I have no idea what will happen if all that happens nor at this point do I care. I don’t want to be the responsible one all the time anymore i truely feel at this point I no longer can and it feels like a huge weight lifted to think that I wouldn’t have to be anymore. I feel like I could breath i don’t feel like I am dying a slow painful death.

Guess i better go get the kids at school.
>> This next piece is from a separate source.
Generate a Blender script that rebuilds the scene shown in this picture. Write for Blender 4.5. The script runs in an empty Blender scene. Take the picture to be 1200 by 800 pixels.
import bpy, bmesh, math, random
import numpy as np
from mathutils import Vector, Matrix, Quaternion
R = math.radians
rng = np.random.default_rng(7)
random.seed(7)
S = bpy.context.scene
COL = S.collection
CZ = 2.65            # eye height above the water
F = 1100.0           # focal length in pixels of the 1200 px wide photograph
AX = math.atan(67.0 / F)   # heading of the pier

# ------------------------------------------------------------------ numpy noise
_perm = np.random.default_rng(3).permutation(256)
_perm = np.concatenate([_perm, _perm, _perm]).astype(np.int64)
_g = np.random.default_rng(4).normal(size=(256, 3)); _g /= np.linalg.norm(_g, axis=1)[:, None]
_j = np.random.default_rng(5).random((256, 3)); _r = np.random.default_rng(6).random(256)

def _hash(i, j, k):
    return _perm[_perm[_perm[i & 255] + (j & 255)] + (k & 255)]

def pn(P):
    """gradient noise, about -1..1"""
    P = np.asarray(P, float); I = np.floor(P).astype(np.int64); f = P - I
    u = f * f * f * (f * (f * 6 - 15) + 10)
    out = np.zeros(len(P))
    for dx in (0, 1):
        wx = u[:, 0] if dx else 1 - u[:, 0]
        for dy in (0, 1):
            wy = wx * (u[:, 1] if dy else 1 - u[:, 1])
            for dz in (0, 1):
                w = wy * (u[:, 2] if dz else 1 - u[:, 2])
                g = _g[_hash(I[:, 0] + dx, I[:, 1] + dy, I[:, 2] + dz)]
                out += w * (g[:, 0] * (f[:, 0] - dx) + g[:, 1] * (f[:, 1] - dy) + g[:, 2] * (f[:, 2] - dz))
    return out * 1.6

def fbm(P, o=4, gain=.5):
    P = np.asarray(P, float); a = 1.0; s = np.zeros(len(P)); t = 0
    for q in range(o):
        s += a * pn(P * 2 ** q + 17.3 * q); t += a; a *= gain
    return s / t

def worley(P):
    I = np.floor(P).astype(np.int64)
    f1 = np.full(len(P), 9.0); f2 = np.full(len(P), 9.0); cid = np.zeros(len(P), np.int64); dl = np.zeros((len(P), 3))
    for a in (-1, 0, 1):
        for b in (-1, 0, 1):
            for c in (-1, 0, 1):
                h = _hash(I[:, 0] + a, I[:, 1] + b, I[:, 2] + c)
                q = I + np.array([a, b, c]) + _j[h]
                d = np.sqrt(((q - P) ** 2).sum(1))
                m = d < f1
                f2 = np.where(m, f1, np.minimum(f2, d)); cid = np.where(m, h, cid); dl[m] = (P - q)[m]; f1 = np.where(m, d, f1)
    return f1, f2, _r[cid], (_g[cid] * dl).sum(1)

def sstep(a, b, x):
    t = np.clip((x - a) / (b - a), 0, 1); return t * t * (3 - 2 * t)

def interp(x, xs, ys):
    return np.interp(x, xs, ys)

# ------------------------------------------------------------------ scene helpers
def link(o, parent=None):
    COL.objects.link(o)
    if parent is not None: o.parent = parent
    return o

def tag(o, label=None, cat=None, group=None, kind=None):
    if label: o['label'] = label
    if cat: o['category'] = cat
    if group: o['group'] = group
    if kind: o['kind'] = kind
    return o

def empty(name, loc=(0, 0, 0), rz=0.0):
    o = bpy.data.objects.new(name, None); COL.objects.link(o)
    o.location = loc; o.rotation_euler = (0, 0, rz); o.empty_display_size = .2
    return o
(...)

{September 18, 2018}   Trying Not To Stress

I am trying not to stress and trust that everything is going to work out. I have spent so much money that I shouldn’t of had to because of things getting mixed up. With my hours being cut at work i am starting to stress and get worried. I am looking and looking hard for jobs but not finding anything in my area. It really seems to come down to who you know not what you know. I am stressed over my mother still being here and not getting out. I am stressed because I just want to work so bad and make enough to be able to get ahead and no matter how hard I try I just can’t. I have to make $500 a week just to pay basic rent, lights, water, net and phone. That isn’t a bite to eat, drop of gas or anything extra for anything. That don’t let me get things caught up it don’t let me fix things that need fixed pay anyone back or nothing. I am trying so hard to just stay calm and keep looking and know that it will all work out if i keep trying. But i am starting to feel overwhelmed and hopeless. What was said the other day about always something don’t help. I am so tired of being looked down on and looked at like I am less than because I struggle. No one seems to see what I do just what I don’t that they don’t like.